Very P. but all impressionistic

Plainmrbotanyb at protonmail.com Plainmrbotanyb at protonmail.com
Sun Apr 21 02:02:23 CDT 2019


The question brings to mind the TOS disclaimer in software, something like
"provided “as is” without any warranty of any kind, and no other warranties, whether express, implied, or otherwise, are made with respect to the same, including any implied warranties of merchantability, fitness for a particular purpose or safety, or any warranties that may arise from course of dealing."

From the tradition of storytelling, where presumably the agenda has always been to be allowed a share in fire-warmth and food distribution, a niche in the group, has the novel really evolved so much?

By even those simple terms, gross sales aren't so much the best gauge, but instead, the return that each contribution netted in terms of presumable human satisfaction for the author (here one speculates as an amateur fan) --- V. the ability to attract an agent, editor, audience and leave the day job, but also to establish a field of connotations and contrasts utilizing his college and Navy experiences and commenting on culture; Lot 49 as an expansion of Schoenmaker's thesis in V. about random caries and cabals, and a miracle of compression, and though he denigrated it,( didn't he? ) a resolute rebuttal of sophomore slump; GR the opportunity to bury the needle, "do the police in voices" and idiosyncratically respond to lionization; Vineland to deal with a hard act to follow, and profit - while also smarting - from harsh criticism from those whose expectations were different, as well as meditate long upon human love and betrayal and loneliness in a setting closest of all the books to the author's own times and places; M&D to exercise mature power while expanding the existing genre of historical novel; AtD reaffirming an old upper room/lower room notion from the Meatball Mulligan days, with the Chums as those who think, and the earthbound characters as those who feel; IV I risk saying offered a chance to yodel a somewhat mellowed viewpoint among the lofty Parnassan peaks he's climbed and look back in humor; and BE (which continues to improve in my estimation over time) as a look at new times - what has changed and what has not.
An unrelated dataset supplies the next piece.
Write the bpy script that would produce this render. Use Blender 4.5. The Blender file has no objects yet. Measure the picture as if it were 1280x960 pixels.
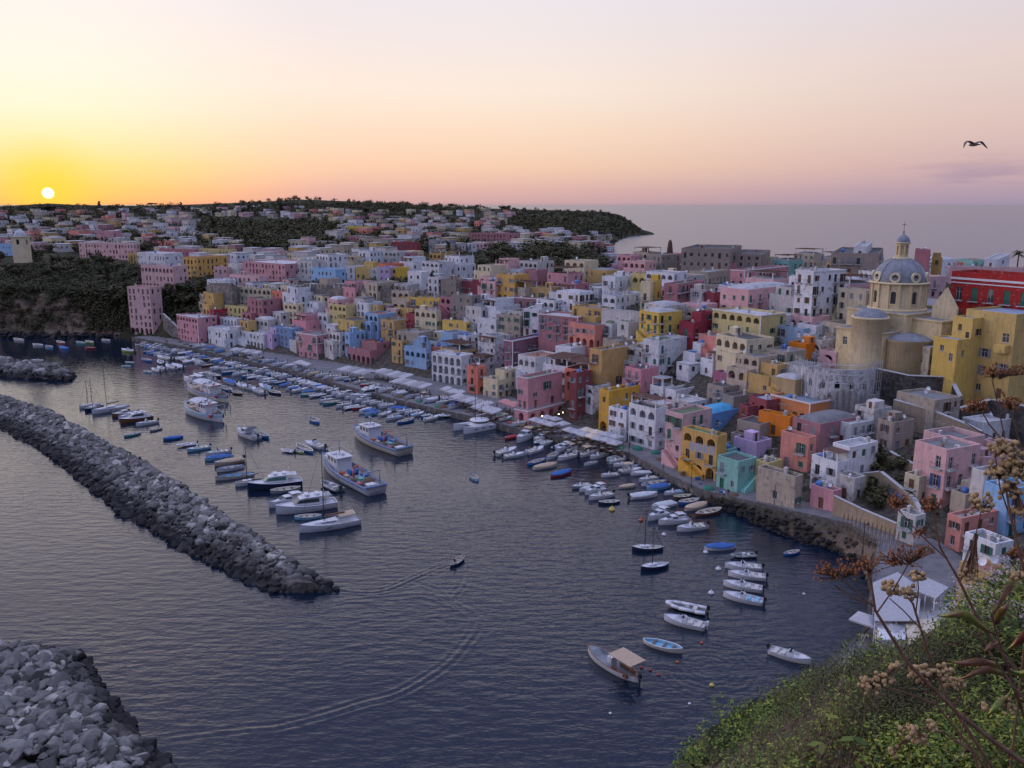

For the audience, with its tiers of readers, critics, academics, and p-nut-gallery, another way to rank them looks to Chaucer's criterion of "sentens and solas" - although Chaucer probably didn't invent that, did he? - but anyway, the oeuvre is big and varied, and "fitness for a particular purpose" will vary granularly: what do you need to learn? What do you need comforting from?

Although..... _The Crying of Lot 49_ is also very close to the author's times and places,isn't it?
A-and so is that _Bleeding Edge_!
Did one ignore that because of the protagonists' gender?

And is _Vineland_ a mutatis mutandis expansion of the "Counterforce" passages in _Gravity's Rainbow_ where the lovable Resistance's baked-in flaws aren't supposed to keep us from loving them, but do, for many readers? The notion that one might actually like the characters even more than the ideas and verbiage is one thing Mr Pynchon might have been reaching for, and grasped more firmly in M&D.

One is inclined, before seeking more untruths or inaccuracies, to disavow fitness of this critique for any particular purpose.